Return the lines exactly as they stand, from the first of the material through the line containing "PI = math.pi".

---------------

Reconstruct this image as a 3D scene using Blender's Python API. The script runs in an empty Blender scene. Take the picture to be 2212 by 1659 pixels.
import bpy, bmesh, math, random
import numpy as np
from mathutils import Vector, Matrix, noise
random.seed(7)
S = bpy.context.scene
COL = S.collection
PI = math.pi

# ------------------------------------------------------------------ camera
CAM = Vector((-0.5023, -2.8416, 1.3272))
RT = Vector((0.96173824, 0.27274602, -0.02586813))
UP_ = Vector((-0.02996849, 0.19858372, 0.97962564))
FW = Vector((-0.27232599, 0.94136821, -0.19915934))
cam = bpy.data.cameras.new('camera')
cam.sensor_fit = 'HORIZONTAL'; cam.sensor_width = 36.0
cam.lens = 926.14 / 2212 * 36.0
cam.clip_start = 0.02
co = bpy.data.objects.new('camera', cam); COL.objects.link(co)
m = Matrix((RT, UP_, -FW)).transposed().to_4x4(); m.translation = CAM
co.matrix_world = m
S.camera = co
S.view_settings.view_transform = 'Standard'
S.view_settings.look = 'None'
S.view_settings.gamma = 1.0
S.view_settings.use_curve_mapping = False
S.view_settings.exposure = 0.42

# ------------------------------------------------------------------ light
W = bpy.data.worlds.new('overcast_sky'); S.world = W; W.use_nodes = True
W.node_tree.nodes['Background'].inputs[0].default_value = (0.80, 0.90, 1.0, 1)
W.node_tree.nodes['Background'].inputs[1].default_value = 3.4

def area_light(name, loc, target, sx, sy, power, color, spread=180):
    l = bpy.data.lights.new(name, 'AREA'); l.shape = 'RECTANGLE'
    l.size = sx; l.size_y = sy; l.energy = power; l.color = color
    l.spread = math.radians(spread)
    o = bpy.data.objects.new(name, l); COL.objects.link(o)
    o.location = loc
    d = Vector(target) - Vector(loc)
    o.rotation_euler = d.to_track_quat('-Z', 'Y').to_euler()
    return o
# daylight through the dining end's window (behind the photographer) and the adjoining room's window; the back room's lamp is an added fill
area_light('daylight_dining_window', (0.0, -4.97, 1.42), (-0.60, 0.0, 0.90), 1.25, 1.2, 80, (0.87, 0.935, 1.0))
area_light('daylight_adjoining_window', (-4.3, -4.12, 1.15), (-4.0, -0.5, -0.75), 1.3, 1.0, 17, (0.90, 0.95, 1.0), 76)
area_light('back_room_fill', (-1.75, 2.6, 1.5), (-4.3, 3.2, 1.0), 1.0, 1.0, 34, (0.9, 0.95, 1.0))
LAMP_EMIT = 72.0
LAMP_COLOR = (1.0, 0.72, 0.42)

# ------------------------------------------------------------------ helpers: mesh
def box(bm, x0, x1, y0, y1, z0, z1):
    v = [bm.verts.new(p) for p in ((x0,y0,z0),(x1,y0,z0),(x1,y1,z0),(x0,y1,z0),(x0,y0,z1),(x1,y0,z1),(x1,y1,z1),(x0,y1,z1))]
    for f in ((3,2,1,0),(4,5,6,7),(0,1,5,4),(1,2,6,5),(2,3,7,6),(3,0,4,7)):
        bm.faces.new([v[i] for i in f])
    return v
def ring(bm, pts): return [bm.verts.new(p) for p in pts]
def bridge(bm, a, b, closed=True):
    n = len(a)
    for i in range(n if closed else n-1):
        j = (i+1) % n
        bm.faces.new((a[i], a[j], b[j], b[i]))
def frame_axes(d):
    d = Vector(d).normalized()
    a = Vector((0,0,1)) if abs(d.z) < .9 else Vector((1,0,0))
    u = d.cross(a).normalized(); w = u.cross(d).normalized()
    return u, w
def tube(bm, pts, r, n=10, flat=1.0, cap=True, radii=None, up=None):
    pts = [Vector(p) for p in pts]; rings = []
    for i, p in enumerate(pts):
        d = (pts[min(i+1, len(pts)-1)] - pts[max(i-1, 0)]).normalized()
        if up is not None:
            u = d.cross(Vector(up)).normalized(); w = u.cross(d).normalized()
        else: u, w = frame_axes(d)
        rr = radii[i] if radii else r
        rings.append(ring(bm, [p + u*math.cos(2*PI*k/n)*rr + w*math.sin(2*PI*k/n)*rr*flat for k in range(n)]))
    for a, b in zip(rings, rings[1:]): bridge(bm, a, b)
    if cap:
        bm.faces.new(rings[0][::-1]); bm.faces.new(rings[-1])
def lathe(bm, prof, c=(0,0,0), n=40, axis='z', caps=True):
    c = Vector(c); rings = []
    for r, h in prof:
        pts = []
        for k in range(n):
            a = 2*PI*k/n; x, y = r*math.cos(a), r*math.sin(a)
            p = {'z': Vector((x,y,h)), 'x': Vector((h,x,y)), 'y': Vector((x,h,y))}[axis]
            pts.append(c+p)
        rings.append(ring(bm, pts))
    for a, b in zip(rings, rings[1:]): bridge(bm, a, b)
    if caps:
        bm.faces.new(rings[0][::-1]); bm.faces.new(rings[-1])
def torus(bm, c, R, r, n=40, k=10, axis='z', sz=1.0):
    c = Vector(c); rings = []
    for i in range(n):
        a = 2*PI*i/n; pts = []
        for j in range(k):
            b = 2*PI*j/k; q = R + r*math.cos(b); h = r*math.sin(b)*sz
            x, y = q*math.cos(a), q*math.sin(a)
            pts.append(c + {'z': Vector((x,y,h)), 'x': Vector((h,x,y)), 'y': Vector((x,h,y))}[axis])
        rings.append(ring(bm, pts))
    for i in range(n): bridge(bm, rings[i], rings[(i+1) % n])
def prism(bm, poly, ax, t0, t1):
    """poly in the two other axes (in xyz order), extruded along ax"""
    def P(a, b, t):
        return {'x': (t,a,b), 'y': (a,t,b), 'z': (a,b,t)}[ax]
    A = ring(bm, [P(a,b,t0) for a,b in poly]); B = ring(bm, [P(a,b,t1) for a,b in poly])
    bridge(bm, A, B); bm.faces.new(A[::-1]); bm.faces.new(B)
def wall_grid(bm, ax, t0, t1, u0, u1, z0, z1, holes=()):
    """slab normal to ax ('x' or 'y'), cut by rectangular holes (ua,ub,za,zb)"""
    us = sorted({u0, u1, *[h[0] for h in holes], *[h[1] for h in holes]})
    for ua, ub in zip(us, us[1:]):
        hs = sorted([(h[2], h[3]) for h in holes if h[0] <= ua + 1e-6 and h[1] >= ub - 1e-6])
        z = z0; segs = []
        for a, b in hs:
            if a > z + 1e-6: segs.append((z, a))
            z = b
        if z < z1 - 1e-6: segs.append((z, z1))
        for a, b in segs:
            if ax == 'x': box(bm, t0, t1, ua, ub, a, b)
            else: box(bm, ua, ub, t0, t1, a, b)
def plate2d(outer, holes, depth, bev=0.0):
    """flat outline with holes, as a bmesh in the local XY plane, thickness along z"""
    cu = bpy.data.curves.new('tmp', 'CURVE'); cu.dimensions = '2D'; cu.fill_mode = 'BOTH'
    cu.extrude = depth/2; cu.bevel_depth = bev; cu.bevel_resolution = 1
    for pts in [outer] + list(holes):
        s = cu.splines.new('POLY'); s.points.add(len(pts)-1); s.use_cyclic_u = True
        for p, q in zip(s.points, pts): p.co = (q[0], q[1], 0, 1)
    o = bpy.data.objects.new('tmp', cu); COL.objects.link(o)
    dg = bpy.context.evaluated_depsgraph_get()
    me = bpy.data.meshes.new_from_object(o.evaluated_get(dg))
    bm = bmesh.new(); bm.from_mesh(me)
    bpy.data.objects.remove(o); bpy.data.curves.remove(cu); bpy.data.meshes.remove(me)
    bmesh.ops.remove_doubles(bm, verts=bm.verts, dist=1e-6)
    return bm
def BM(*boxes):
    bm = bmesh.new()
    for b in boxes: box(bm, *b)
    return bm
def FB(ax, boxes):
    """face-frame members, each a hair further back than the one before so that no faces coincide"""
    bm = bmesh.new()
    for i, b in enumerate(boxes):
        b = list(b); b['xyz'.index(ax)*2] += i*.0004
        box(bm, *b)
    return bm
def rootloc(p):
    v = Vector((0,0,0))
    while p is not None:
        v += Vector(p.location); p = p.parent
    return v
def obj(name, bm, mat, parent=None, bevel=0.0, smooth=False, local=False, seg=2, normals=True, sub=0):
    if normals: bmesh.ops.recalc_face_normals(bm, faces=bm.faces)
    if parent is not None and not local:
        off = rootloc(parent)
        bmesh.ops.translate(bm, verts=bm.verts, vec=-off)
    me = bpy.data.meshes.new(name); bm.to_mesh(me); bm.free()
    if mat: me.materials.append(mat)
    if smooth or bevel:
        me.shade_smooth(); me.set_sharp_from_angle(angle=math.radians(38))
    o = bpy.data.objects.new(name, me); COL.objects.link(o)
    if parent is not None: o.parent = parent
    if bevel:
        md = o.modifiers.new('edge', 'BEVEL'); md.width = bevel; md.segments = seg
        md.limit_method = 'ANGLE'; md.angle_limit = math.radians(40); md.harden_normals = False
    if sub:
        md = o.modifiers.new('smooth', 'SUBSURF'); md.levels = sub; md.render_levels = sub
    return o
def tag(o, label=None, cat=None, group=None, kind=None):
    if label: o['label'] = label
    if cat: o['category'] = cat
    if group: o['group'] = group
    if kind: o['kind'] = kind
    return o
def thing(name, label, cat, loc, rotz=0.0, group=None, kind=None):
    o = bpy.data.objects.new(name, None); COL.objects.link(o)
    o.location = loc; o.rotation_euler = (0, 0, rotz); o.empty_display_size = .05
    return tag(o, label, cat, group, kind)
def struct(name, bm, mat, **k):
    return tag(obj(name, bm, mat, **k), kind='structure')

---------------

#### [EXPECTED ANSWER]
Reconstruct this image as a 3D scene using Blender's Python API. The script runs in an empty Blender scene. Take the picture to be 2212 by 1659 pixels.
import bpy, bmesh, math, random
import numpy as np
from mathutils import Vector, Matrix, noise
random.seed(7)
S = bpy.context.scene
COL = S.collection
PI = math.pi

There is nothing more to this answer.